So it's been around 6 month since we started composting. I built my own wooden compost bin for our apartment with two adults who primarily eat meat and vegetables (minimal packaged products.) My first garden is doing well though next year I think it will be even better.
Here are a few things I have learned since we started the process.
- I wish we had started sooner. The best thing about our apartment is that we have a nice, fairly large deck. It remained unused for a good while. This year was the first that I started a garden and my compost bin. The compost bin sits nicely in the corner. It doesn't bother anyone or anything.
- We don't compost everything. We are two people living in a one bedroom, but we still generate a good amount of compostable trash. We've been on whole30 a few times and our worms just could not go through the amount of vegetables and fruit scraps we had. I have one or two containers of food scraps in the fridge at all times.
- I keep our food scraps in glass gars in the fridge. Yes, my husband has mistaken them for food once or twice.
- We have been on vacation at least two times since we started composting. Each time we were gone at least 10 days. The compost was fine. A little dryness, but nothing too alarming.
- It is currently the middle of summer where we are (New Jersey), our apartment faces the east side and therefore we get a lot of sun rise exposure. There has been NO smell coming from the compost at all.
- I noticed some gnats around the compost for a few days, but after I added more dry paper and dry cardboard, they went away.

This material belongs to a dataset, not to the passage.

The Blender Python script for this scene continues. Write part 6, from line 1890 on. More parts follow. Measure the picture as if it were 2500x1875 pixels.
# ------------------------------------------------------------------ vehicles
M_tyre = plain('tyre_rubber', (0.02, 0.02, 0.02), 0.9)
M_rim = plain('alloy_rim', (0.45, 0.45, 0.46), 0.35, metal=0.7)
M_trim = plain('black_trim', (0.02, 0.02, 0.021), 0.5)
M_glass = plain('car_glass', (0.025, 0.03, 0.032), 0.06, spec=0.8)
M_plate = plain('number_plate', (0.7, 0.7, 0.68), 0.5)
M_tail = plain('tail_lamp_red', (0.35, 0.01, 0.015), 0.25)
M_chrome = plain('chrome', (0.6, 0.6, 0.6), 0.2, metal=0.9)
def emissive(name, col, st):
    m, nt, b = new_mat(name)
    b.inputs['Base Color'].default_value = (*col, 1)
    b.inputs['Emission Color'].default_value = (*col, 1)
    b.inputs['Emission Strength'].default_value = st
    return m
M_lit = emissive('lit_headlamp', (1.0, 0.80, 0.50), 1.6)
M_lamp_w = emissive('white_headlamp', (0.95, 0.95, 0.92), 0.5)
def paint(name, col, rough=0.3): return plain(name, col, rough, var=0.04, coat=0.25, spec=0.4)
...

- Early on in the process, I noticed some ants inside the bin and found the compost too dry. I sprinkle water on top to keep it moist at least once a week when I am home. I haven't seen the ant issue come back since then.
- I usually add new food scraps around every other week.
- No animals have come to bother it. We live on the second floor.
- While the worms do a fair amount of work to turn the food scraps and paper into compost, it does take time for them to turn a good amount of compost. I was hoping to have enough to put into my other plants before the summer is over, but that doesn't look to be the case.
- The worms appear to be healthy. Varied in size. Quick to move when I open the bin and it gets exposed to light.
- Before our blender broke down, I did use to blend the scraps together which included peels, egg shells, coffee , some paper so that they would be smaller. The worms appeared to have eaten this much faster. I went back to regular scraps and those get eaten though not as fast as when they are in smaller pieces. I probably will go back to doing this to accelerate the decomposition process.
- Some of my standard food scraps in the compost are: coffee grinds, banana peels, carrot peels, potato peels, salad greens, onion skins, eggshells, tomato stems.
- I have a box that I keep close to the door so that any mail that doesn't contain plastic or lots of color I immediately rip apart into scraps. Those can then easily be accessed for when I need paper for the compost bin. Despite my attempts to reduce junk mail, we still get them. I also include receipts in this box. I also used a Wholefoods paper to seal it at the top, but it eventually got eaten through so I switched to cardboard.
- I turn the compost by hand (with gloves) at least once a week or with a trowel.
- I thought I would be grossed out by the worms, but after a few months, I'm ok with them. They don't get out of bin.
- I do sometimes experiment and put in things in the compost to test if they are really compostable. So far I have confirmed that the paper our toilet paper is wrapped in do decompose. Some of the mailing envelopes don't decompose as fast. I found plastic film in it so I'm trying to figure out where it came from.
- Even with composting, we still do have regular trash, but we don't fill it as quickly as before.
- I have to figure out what to do with the bin once it starts getting cold. I still have a few months, but need to plan.
- I did take some compost ahead of time and sprinkled it on my tomato plants. I'm hoping it helps a little bit.